_WHAT YOU SHOULD DO_:
Within the entries below, please return exactly the lines from the one with "What Blender Python" through the one with "scn.camera = cam", leaving out any pictures.

*** ENTRIES PROVIDED ***

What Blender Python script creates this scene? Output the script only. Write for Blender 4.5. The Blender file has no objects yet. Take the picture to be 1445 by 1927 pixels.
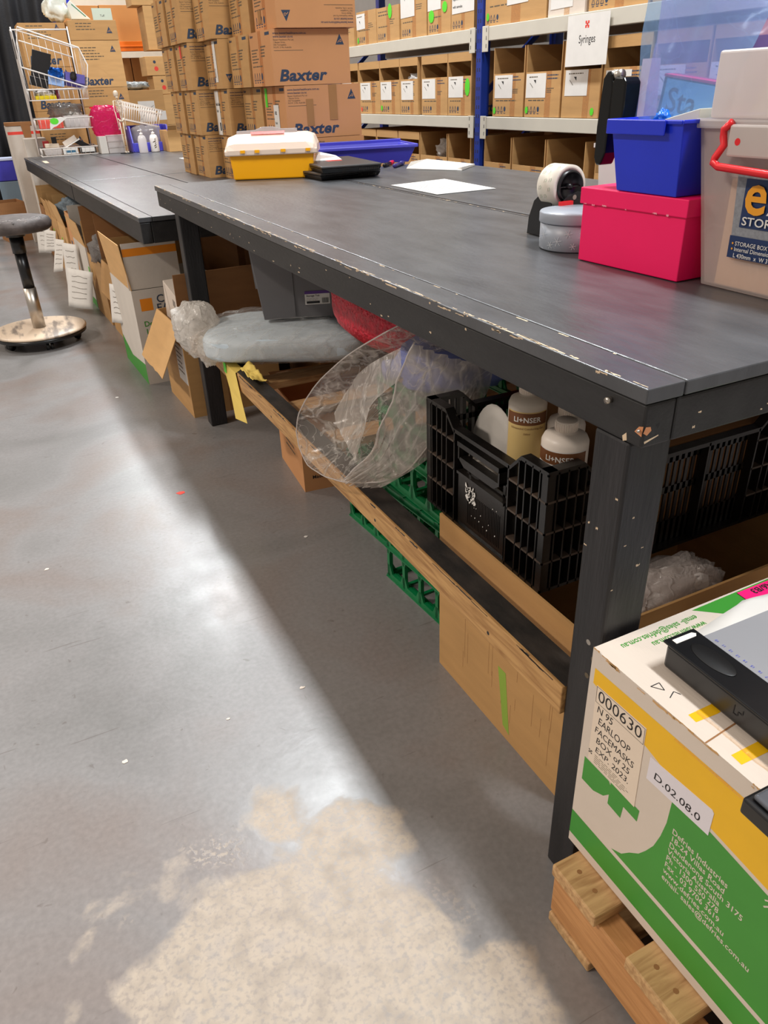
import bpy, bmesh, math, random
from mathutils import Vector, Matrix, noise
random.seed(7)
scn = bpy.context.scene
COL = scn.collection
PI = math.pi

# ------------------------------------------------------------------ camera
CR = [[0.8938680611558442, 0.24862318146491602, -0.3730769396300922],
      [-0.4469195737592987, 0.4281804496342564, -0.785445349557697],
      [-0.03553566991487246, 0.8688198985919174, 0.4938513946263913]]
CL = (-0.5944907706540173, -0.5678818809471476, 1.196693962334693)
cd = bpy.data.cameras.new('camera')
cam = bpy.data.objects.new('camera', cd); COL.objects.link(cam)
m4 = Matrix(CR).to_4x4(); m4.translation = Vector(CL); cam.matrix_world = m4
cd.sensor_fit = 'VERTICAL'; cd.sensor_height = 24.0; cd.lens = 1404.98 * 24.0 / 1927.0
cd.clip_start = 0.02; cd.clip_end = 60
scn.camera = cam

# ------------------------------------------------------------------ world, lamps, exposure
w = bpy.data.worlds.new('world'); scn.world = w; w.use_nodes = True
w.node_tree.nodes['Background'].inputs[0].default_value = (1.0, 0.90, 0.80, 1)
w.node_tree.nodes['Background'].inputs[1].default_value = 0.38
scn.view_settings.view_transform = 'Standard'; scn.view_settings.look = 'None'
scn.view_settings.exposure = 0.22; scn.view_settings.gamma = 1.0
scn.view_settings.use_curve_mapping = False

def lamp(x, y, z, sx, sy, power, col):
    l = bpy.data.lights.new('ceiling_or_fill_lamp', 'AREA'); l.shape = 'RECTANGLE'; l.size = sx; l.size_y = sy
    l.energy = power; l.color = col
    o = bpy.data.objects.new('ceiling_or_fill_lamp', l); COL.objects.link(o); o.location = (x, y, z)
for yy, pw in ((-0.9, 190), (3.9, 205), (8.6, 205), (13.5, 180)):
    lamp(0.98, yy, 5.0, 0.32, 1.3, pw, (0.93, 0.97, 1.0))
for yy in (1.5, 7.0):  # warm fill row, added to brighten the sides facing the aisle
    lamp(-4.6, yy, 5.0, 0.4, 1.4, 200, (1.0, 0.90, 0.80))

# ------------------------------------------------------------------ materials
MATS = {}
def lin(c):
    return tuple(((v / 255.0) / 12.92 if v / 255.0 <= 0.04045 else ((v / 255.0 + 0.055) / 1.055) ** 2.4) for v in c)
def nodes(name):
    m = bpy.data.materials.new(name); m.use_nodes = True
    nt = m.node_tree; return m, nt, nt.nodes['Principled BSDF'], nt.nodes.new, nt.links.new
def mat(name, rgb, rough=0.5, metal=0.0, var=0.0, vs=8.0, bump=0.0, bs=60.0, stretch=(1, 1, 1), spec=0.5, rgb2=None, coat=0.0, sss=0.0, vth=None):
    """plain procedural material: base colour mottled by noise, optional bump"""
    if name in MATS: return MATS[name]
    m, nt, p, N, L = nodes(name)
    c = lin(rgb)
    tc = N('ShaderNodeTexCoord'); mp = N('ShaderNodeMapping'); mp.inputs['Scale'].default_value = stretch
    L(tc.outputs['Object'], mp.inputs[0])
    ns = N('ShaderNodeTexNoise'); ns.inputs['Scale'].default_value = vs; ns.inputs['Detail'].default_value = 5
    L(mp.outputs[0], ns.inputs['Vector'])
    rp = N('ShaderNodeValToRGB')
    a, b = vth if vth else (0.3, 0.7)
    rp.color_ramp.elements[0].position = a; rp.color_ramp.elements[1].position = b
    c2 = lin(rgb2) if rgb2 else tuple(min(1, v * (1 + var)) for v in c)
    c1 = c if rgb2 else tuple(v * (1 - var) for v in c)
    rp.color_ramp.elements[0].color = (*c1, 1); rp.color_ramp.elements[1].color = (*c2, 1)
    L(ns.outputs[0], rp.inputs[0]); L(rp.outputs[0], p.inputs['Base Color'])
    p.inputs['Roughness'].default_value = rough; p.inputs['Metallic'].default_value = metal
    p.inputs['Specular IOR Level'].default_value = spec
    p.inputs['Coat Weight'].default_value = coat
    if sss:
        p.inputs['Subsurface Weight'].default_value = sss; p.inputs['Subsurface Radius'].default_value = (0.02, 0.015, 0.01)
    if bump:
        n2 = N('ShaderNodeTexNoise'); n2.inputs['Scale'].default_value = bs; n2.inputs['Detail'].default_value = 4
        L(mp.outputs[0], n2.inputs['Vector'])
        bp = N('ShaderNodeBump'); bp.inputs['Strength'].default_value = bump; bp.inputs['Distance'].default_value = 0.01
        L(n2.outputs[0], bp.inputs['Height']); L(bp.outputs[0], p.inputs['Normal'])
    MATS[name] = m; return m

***
*** ENTRIES PROVIDED ***

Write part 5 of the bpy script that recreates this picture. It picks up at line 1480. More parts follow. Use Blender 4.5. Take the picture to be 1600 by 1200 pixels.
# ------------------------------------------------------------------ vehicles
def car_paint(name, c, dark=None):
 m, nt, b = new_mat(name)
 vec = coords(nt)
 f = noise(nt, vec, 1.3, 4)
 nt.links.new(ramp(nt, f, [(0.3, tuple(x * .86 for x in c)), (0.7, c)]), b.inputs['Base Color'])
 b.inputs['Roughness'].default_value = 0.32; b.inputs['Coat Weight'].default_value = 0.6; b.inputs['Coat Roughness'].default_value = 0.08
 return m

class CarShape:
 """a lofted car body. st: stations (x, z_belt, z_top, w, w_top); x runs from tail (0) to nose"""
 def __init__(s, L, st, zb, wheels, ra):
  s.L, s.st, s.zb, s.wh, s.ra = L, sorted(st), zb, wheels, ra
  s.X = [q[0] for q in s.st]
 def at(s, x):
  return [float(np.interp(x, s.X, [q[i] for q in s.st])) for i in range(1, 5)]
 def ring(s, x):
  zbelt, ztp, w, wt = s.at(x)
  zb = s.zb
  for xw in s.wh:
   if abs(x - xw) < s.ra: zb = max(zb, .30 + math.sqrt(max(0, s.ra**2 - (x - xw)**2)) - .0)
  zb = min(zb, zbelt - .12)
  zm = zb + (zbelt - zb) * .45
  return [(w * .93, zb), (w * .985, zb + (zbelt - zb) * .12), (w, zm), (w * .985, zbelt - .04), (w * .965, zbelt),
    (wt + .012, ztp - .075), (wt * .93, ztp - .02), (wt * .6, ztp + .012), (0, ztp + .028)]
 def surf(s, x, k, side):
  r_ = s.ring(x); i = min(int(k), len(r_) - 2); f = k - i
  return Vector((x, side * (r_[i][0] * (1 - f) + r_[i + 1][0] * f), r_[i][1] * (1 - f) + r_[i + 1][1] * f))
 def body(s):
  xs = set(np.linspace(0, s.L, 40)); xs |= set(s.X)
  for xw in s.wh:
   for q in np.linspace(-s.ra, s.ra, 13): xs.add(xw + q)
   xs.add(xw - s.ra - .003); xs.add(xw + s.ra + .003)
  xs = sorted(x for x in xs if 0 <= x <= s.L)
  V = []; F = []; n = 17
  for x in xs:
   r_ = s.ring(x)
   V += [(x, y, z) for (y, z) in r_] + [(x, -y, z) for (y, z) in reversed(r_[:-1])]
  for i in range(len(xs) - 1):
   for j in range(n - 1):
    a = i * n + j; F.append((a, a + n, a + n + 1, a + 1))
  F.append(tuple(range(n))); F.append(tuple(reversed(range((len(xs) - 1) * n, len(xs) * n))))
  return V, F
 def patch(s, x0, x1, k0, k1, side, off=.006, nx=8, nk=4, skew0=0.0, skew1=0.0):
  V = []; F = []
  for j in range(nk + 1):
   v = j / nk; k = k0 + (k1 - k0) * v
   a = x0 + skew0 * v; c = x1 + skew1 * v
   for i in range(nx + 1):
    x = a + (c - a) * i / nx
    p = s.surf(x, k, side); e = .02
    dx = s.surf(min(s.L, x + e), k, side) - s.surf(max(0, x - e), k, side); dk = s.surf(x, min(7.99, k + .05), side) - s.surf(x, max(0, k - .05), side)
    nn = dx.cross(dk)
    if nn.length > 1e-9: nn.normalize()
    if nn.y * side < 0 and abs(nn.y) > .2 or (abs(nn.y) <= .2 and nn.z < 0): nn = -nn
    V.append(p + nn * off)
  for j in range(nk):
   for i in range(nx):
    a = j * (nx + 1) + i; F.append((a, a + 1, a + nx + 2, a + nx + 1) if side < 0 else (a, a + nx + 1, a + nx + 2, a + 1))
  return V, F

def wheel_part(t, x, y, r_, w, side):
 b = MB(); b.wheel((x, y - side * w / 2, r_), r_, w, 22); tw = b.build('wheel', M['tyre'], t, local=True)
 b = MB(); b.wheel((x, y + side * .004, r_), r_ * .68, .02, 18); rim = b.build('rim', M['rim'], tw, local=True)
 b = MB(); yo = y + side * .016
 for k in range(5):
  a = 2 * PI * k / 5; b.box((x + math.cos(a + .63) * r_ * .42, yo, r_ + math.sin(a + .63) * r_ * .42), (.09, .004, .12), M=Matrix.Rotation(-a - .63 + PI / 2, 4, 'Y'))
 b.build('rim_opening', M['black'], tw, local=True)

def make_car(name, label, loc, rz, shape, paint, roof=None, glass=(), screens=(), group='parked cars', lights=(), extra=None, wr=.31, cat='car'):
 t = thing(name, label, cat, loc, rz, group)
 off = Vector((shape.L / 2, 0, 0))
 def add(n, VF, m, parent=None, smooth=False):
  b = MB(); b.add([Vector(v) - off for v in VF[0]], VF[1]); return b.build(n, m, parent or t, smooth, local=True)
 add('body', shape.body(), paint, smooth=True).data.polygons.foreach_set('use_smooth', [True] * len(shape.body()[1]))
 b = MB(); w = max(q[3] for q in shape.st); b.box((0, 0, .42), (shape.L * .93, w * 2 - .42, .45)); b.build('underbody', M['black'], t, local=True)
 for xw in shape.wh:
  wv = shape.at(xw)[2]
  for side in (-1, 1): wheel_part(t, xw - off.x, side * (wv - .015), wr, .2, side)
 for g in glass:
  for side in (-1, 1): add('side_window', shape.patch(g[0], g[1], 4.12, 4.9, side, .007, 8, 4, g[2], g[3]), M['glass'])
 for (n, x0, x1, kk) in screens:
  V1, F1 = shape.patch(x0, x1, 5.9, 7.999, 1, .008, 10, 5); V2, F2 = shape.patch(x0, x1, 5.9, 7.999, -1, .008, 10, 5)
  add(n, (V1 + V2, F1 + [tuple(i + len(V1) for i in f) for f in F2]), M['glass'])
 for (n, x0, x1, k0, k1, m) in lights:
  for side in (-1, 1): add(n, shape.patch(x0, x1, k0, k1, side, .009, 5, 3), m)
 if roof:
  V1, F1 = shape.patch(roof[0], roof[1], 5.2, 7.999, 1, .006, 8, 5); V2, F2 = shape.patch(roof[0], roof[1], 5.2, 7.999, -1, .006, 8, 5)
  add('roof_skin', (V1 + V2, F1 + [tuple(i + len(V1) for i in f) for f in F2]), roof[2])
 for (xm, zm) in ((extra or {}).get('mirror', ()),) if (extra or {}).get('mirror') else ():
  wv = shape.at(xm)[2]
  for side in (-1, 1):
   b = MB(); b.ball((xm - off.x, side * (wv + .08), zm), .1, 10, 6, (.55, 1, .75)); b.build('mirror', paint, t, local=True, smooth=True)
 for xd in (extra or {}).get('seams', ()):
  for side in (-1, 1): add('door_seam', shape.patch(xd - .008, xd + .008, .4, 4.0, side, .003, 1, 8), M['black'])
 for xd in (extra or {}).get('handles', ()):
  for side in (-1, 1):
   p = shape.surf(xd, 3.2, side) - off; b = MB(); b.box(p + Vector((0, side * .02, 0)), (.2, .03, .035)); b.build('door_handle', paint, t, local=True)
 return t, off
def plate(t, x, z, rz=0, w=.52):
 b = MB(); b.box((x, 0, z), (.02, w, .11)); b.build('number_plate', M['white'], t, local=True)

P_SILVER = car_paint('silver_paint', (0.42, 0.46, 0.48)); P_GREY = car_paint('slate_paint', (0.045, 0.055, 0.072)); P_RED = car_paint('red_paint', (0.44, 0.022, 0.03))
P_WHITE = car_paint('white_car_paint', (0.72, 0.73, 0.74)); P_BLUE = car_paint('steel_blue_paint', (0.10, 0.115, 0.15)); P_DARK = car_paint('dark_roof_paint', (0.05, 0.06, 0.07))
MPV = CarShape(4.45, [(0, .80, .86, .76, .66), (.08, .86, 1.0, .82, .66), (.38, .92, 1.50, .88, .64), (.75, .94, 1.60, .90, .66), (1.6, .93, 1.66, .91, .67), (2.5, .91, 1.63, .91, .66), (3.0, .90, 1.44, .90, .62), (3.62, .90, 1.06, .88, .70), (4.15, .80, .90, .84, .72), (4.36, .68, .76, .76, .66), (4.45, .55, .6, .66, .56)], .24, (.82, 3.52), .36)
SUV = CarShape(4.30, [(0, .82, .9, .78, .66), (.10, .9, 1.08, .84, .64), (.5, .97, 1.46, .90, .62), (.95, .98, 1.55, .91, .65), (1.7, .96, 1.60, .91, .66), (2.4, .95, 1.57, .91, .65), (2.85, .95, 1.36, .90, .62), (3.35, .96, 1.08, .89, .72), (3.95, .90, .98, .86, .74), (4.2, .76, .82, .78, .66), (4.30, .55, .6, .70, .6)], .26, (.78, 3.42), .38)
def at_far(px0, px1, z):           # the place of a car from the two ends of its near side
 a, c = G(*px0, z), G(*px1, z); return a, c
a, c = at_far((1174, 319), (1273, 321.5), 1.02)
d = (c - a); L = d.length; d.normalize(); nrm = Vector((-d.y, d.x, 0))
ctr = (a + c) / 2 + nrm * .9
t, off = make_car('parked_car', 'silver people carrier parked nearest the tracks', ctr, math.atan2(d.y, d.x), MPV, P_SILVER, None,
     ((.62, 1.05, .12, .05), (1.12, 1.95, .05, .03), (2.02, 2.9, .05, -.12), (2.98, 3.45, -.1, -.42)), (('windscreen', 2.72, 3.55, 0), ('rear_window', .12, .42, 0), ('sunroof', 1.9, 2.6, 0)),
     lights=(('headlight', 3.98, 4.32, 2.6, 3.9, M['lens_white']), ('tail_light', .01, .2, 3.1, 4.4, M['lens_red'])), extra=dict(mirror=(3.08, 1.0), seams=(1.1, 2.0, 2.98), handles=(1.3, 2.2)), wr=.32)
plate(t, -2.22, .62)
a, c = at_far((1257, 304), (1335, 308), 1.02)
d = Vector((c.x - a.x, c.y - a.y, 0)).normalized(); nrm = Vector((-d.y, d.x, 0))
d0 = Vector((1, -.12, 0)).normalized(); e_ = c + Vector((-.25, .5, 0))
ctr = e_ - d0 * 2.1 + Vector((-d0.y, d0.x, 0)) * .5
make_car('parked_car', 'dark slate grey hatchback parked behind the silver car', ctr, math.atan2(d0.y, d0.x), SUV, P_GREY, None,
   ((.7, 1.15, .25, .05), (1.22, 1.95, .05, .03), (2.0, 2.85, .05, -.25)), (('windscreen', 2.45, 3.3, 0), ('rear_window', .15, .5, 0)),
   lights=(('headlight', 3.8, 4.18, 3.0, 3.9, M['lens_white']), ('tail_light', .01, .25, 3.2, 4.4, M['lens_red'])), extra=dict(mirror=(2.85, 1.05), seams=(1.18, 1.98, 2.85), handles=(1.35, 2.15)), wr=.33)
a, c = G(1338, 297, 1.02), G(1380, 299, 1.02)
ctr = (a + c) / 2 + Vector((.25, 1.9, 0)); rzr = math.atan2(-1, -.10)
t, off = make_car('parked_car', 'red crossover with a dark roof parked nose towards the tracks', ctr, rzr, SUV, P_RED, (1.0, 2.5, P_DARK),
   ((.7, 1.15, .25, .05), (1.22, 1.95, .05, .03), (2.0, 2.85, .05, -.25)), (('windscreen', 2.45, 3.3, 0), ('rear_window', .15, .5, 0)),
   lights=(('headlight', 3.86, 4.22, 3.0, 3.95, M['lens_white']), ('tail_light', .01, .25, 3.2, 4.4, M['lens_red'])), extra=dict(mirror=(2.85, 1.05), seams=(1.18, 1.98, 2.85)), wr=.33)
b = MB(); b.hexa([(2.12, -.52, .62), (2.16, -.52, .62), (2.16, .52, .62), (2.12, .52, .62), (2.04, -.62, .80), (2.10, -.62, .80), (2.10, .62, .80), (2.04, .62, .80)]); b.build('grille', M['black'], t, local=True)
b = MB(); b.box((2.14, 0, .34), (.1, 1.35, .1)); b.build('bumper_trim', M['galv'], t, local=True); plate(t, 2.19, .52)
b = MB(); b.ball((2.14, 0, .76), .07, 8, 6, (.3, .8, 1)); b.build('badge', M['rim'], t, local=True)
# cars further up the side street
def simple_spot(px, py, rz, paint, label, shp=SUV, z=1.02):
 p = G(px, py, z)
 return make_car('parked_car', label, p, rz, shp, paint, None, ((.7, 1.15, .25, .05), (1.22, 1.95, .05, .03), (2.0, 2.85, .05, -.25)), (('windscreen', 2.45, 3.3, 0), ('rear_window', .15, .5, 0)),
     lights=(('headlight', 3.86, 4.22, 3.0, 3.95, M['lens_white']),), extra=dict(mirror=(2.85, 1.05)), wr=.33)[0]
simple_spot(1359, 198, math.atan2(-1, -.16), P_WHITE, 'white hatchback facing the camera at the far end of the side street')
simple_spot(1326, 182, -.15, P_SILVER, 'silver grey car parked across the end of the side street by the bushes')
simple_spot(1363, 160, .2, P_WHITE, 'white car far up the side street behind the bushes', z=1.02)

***

_FULL OUTPUT_:
What Blender Python script creates this scene? Output the script only. Write for Blender 4.5. The Blender file has no objects yet. Take the picture to be 1445 by 1927 pixels.
import bpy, bmesh, math, random
from mathutils import Vector, Matrix, noise
random.seed(7)
scn = bpy.context.scene
COL = scn.collection
PI = math.pi

# ------------------------------------------------------------------ camera
CR = [[0.8938680611558442, 0.24862318146491602, -0.3730769396300922],
      [-0.4469195737592987, 0.4281804496342564, -0.785445349557697],
      [-0.03553566991487246, 0.8688198985919174, 0.4938513946263913]]
CL = (-0.5944907706540173, -0.5678818809471476, 1.196693962334693)
cd = bpy.data.cameras.new('camera')
cam = bpy.data.objects.new('camera', cd); COL.objects.link(cam)
m4 = Matrix(CR).to_4x4(); m4.translation = Vector(CL); cam.matrix_world = m4
cd.sensor_fit = 'VERTICAL'; cd.sensor_height = 24.0; cd.lens = 1404.98 * 24.0 / 1927.0
cd.clip_start = 0.02; cd.clip_end = 60
scn.camera = cam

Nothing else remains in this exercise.